Radio host David Webb, black and Republican, challenges Janeane Garofalo to back up her claim that 'white power movement' underlies Tea Party protests.

Comedienne-activist and “Matchmaker” star Janeane Garofalo pounded Tea Party activists during Bill Maher’s “Real Time” a couple of days ago, equating this summer’s "Tea Party" protests with a darker chapter in US history: the white power movement.

Ms. Garofalo said: "Tea-baggers, the 9/12ers, these separatist groups that pretend that it's about policy are clearly white identity movements. They are clearly white power movements."

That broad brushstroke proved to be offensive to at least one black man in America: David Webb. Mr. Webb is a New York City talk show host ("The Grinder" on AM 970), a Republican, and founder of a Tea Party group in the Big Apple.

So what does Webb want? For starters, a debate with Garofalo, one of the harshest liberal critics of the Tea Party movement. Her views, though not shared by all Democrats, have been hinted at by prominent party figures such as House Speaker Nancy Pelosi and former president Jimmy Carter.

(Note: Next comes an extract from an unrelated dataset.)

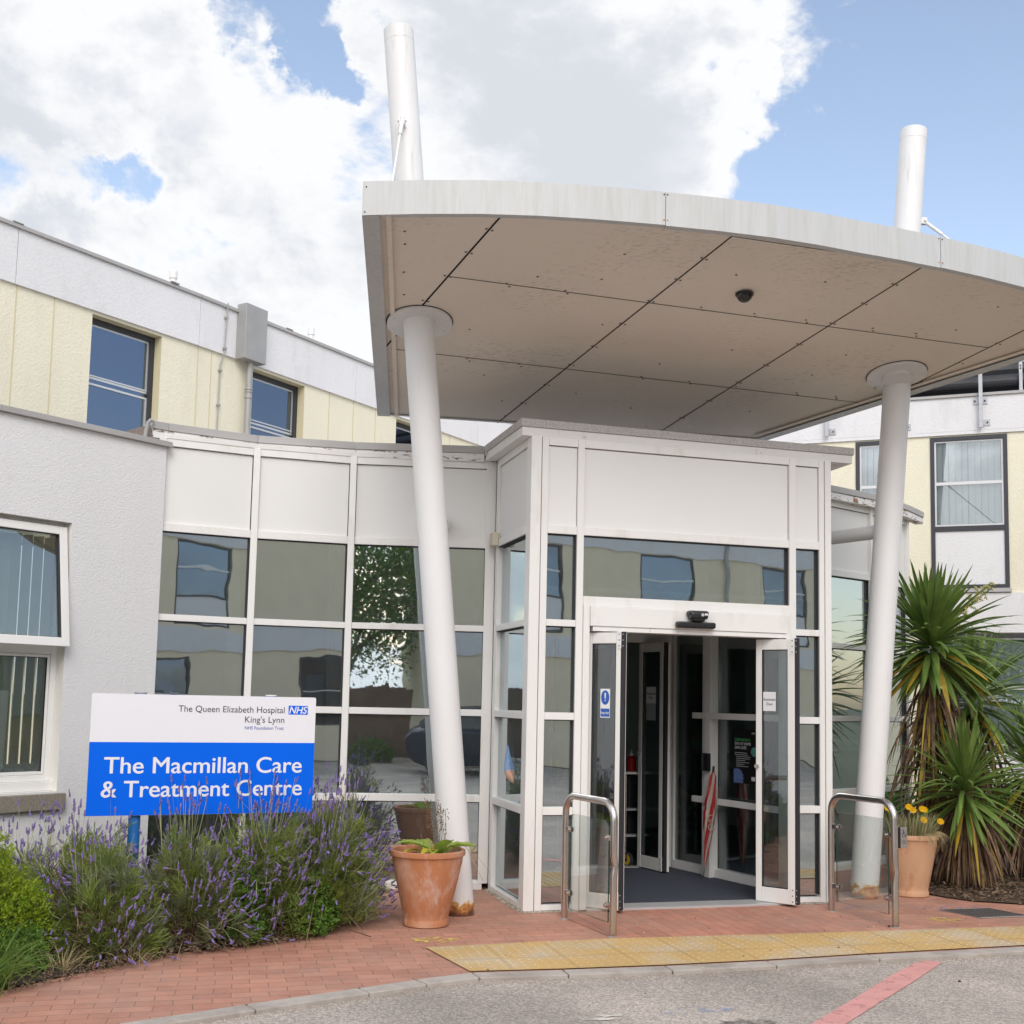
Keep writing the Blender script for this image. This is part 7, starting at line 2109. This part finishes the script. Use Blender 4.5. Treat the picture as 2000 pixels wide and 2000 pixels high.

Despite his modicum of radio celebrity, Webb is not holding his breath while waiting to hear back from Mr. Maher’s producers. But if he ever gets the opportunity to speak to Garofalo face to face, what would he say?

“I’d like to ask her what is the factual basis for her statements,” Webb said in a phone interview Wednesday. “If you can tell me that even arguably, let’s just say 60 to 70 percent out there at all those Tea Parties and town hall meetings, if you could show me they’re racist, then I’d say most of the movement was racist. But since [Garofalo] can’t, that shows [her statement] to be exactly what it is: a search for relevance and hate speech in its own right, which is what it is when you use hate to get a reaction.”

Webb agrees that, as a black conservative, he does stand out in Tea Party crowds, which tend to be white and middle class. But that visual lack of diversity in the movement – which even Fox’s Bill O’Reilly has noted – doesn’t bother Webb, a former Census worker and founder of the Black Republican Forum, an annual conference on hot-button cultural and political issues in the US.

“What’s wrong if [the Tea Parties] do represent so-called middle America?” he says. “There’s no minimum daily requirement to make something legitimate.”